**TASK PROMPT**
Copy out lines with the word "picture" from the material that follows.

**PROVIDED MATERIAL**
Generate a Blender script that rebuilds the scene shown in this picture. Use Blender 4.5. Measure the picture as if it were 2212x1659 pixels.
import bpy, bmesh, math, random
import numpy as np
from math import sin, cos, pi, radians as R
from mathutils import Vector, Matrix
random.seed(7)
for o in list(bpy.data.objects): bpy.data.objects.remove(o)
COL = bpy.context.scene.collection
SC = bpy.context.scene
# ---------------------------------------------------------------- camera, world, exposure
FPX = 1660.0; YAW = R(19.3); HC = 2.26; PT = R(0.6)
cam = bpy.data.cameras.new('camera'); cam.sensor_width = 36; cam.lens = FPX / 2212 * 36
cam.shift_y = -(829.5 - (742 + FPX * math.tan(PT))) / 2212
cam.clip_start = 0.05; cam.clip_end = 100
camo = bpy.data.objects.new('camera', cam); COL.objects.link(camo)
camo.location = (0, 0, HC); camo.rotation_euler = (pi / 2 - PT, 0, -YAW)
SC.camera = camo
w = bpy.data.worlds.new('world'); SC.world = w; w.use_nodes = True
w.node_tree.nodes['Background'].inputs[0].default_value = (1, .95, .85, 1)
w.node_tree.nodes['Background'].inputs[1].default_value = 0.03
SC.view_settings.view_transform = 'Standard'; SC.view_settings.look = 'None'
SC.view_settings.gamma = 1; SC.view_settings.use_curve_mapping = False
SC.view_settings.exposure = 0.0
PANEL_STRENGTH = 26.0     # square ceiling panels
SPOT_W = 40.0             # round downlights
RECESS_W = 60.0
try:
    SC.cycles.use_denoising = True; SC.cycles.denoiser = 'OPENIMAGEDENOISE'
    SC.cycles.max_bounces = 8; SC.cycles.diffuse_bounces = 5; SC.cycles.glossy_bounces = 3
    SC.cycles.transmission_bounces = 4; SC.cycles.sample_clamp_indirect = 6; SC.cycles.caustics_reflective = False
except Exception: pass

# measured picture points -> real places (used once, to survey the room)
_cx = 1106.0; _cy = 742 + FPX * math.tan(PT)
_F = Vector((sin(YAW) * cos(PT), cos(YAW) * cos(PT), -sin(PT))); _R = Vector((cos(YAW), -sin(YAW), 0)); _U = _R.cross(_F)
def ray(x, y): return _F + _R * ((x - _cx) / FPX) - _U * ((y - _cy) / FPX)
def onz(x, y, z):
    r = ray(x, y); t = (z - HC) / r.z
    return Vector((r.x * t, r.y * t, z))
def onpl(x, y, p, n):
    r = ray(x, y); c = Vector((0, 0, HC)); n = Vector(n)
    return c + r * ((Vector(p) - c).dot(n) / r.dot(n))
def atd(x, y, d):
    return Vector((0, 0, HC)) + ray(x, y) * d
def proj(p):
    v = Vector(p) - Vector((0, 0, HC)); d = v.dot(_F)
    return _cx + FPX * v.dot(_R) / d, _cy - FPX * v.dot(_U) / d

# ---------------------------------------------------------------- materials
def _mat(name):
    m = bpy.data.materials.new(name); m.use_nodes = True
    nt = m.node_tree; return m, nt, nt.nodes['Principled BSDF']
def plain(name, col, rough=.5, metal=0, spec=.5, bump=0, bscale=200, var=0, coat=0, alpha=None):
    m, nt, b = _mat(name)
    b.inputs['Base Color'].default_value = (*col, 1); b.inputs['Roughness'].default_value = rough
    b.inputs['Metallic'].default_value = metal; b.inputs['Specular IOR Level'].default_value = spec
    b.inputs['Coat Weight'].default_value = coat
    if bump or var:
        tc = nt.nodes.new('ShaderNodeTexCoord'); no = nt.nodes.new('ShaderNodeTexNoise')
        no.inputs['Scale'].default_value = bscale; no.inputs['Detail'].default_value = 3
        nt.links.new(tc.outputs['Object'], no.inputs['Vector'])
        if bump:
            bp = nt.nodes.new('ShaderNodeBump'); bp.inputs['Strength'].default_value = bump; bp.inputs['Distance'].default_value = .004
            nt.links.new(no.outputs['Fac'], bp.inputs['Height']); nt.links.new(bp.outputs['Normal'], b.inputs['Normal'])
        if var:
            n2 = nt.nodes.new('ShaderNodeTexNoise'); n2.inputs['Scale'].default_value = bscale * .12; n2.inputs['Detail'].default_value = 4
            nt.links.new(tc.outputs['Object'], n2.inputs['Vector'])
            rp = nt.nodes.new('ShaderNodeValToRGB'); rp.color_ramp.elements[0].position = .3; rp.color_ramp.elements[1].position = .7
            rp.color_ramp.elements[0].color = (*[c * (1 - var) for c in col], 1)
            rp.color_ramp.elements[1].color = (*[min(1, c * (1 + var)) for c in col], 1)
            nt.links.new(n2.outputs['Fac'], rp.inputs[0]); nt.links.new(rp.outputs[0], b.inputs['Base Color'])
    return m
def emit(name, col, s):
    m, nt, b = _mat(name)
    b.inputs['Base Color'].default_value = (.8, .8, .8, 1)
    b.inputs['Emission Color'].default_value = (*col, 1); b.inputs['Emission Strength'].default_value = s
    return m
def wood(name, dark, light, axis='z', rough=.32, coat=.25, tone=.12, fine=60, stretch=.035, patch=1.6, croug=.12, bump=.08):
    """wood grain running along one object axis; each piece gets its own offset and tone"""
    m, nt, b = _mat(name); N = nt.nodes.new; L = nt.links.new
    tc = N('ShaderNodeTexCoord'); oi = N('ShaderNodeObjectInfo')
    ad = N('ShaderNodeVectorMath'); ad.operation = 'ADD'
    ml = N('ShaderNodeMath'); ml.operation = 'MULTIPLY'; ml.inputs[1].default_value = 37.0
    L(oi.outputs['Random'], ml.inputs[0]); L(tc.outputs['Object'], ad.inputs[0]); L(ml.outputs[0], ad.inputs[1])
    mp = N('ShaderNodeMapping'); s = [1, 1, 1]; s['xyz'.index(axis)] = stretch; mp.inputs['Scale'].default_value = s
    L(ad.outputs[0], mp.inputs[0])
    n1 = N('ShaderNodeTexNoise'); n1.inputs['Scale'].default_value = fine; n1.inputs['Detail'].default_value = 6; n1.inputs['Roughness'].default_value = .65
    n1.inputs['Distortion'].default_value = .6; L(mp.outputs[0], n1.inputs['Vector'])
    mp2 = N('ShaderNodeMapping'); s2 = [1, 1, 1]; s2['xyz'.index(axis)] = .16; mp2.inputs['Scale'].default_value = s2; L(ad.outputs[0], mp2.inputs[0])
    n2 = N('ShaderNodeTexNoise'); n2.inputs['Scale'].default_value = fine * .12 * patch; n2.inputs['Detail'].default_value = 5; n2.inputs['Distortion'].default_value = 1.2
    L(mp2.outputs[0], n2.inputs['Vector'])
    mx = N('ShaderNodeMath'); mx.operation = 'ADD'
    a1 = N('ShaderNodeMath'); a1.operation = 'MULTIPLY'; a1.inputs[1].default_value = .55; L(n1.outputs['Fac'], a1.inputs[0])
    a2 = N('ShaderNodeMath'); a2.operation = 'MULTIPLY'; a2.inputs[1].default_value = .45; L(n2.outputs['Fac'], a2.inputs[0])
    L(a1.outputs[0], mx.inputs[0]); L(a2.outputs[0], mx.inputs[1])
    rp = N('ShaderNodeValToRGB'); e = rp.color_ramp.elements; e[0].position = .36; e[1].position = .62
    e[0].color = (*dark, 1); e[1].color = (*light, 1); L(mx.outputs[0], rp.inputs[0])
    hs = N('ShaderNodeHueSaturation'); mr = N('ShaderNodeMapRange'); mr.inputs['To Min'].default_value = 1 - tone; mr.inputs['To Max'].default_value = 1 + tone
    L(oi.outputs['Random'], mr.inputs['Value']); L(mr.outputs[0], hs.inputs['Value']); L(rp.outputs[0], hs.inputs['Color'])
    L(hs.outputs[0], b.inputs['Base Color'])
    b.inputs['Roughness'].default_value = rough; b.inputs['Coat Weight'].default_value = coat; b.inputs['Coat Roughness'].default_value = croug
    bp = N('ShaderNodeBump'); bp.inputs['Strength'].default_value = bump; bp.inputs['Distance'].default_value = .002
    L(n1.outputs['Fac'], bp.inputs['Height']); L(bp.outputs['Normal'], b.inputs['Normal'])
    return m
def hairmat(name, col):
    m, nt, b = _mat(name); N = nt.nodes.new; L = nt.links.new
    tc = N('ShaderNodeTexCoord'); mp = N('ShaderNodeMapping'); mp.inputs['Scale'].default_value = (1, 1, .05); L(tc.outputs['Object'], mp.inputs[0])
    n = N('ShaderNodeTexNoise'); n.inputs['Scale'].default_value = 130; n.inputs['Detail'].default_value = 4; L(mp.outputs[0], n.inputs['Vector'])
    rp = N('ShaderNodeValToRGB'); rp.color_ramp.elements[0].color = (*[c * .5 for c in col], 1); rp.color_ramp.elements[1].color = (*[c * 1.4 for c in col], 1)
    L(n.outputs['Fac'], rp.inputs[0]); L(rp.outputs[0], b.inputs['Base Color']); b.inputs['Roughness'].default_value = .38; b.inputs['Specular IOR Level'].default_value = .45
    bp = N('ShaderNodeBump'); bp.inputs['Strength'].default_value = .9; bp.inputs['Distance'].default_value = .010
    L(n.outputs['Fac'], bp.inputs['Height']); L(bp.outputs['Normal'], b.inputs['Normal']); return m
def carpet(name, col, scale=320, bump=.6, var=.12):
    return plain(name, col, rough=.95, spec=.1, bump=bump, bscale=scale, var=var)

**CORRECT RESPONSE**
Generate a Blender script that rebuilds the scene shown in this picture. Use Blender 4.5. Measure the picture as if it were 2212x1659 pixels.
# measured picture points -> real places (used once, to survey the room)